Brooklyn Horror Film Festival 2022 Review! From an early age, we have “stranger danger” bludgeoned into our heads, but we’re all strangers when we meet someone for the first time. Writer-director Eli Powers uses this notion as the basis for his compelling horror short Skin & Bone.
A mysterious drifter with ocular albinism in one eye (Thomas Sadoski) wanders onto a farm, hoping to find work. The farm is owned by an equally mysterious woman (Amanda Seyfried) who keeps to herself and likes it that way. She hires the drifter as a helping hand and gives him a room in the barn. Nightmares plague him when he sleeps, and as he works around the farm, discoveries and visions make him question his sanity. This ultimately leads to deadly consequences.

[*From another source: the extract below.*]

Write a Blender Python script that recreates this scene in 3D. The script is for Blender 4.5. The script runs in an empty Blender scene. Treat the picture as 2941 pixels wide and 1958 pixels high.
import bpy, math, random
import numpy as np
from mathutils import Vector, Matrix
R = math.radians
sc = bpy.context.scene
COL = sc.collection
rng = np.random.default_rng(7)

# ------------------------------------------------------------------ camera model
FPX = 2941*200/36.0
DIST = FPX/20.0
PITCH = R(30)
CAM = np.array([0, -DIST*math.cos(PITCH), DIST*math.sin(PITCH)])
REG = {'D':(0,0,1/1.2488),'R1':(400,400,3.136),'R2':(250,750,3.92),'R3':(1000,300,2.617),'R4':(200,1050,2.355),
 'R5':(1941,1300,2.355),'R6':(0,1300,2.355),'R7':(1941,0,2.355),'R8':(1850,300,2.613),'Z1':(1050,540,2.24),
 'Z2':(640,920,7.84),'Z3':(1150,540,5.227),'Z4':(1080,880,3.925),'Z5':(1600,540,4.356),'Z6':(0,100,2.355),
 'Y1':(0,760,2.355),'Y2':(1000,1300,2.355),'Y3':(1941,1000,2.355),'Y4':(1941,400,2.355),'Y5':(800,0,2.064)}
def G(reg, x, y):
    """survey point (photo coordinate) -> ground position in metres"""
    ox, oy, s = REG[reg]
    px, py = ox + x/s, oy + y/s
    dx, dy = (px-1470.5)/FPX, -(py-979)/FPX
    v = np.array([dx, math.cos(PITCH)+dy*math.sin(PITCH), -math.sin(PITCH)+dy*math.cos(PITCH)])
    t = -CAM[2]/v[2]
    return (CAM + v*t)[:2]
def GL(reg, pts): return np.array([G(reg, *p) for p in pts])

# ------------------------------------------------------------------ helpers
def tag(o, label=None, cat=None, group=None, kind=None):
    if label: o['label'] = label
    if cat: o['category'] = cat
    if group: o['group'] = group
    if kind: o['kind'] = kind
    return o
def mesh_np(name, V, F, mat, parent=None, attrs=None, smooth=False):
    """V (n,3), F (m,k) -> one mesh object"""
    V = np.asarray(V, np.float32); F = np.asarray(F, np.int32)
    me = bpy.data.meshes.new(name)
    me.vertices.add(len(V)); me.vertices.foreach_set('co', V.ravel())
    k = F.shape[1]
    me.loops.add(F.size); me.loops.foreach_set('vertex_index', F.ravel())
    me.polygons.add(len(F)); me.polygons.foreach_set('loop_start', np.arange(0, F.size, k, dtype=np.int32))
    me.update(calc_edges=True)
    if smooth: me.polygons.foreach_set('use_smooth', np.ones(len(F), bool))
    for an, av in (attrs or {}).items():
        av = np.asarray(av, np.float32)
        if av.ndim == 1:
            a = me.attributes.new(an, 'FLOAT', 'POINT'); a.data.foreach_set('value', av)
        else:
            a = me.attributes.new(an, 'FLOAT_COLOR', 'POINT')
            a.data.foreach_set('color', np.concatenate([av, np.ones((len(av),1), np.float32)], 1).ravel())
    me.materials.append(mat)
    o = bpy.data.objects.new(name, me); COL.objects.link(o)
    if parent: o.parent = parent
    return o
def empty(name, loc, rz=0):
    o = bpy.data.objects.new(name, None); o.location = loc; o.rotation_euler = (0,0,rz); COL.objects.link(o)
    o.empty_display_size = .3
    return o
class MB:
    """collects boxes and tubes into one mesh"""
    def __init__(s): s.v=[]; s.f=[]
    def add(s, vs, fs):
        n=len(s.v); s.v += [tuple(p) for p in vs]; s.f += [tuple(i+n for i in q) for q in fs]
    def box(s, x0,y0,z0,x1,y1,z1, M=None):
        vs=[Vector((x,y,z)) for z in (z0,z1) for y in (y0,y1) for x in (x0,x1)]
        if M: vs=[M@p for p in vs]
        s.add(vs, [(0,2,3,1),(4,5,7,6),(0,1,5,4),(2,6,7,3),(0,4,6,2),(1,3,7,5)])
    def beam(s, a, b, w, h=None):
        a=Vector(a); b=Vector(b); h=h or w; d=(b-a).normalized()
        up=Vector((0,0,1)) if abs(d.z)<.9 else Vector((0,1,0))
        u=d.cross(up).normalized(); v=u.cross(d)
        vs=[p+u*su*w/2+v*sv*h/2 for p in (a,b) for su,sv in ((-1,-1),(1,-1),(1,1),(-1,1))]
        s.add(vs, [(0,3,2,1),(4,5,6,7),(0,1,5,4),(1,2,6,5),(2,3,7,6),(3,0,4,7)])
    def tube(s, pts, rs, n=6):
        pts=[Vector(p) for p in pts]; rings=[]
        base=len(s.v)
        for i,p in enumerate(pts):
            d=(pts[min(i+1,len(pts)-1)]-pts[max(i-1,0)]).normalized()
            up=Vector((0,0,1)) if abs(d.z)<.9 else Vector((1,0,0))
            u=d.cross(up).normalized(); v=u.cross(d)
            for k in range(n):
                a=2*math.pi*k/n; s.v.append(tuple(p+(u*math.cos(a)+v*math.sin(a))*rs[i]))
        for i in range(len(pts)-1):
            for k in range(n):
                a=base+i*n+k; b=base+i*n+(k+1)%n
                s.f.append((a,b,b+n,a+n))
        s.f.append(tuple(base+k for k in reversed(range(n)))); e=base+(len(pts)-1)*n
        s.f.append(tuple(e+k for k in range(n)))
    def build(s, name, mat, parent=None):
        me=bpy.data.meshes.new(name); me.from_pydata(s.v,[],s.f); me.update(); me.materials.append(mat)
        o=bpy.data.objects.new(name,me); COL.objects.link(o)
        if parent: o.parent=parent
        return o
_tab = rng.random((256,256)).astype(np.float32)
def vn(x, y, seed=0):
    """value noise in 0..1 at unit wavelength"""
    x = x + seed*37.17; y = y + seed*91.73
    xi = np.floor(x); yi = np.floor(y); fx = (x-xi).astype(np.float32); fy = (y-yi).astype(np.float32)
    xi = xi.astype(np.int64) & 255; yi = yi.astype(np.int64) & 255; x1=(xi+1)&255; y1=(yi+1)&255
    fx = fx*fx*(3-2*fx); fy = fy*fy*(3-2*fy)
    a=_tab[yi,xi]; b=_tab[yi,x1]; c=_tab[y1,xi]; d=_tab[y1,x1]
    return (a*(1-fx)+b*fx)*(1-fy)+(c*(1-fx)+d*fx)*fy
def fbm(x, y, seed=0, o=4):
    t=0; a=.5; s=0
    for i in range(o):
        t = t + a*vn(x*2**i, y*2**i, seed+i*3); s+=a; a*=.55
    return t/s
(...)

“…he works around the farm, discoveries and visions make him question his sanity.”
Throughout Skin & Bone, Powers does an excellent job transforming an expansive rural estate into a claustrophobic prison. The acres look grand until viewed through the drifter’s unique lens, marred by bloody jarring little mental shocks that make our skin crawl and our minds wonder what is actually going on. Most importantly, we question our sanity along with the drifter’s. Is he going crazy, or is there something nefarious lurking here? Neither answer is particularly reassuring.
When telling a story of this type in such a limited time frame, you need a cast that sells it, and that’s exactly what we have here. Both Sadoski and Seyfried are uncomfortable in their exchanges, ratcheting up the tension and reinforcing the notion of stranger danger. In the gory visions, Nick Verdi projects horrific desperation like his life depends on it.
To say so much in so little time is a talent few can master. With a limited cast and setting, Eli Powers has done just that while simultaneously getting us to wonder what is real. That’s really the crux of it, too: paranoia. We’re very rarely who we say we are. The danger lies in how much of ourselves we reveal to each other. We’re either bonded or damned for life, the worst-case scenario being both. Skin & Bone may be an extreme example, but it reminds us that strangers are still a danger and everything is not always as it seems.
Skin & Bone screened at the 2022 Brooklyn Horror Film Festival.
"…we’re all strangers when we meet someone for the first time."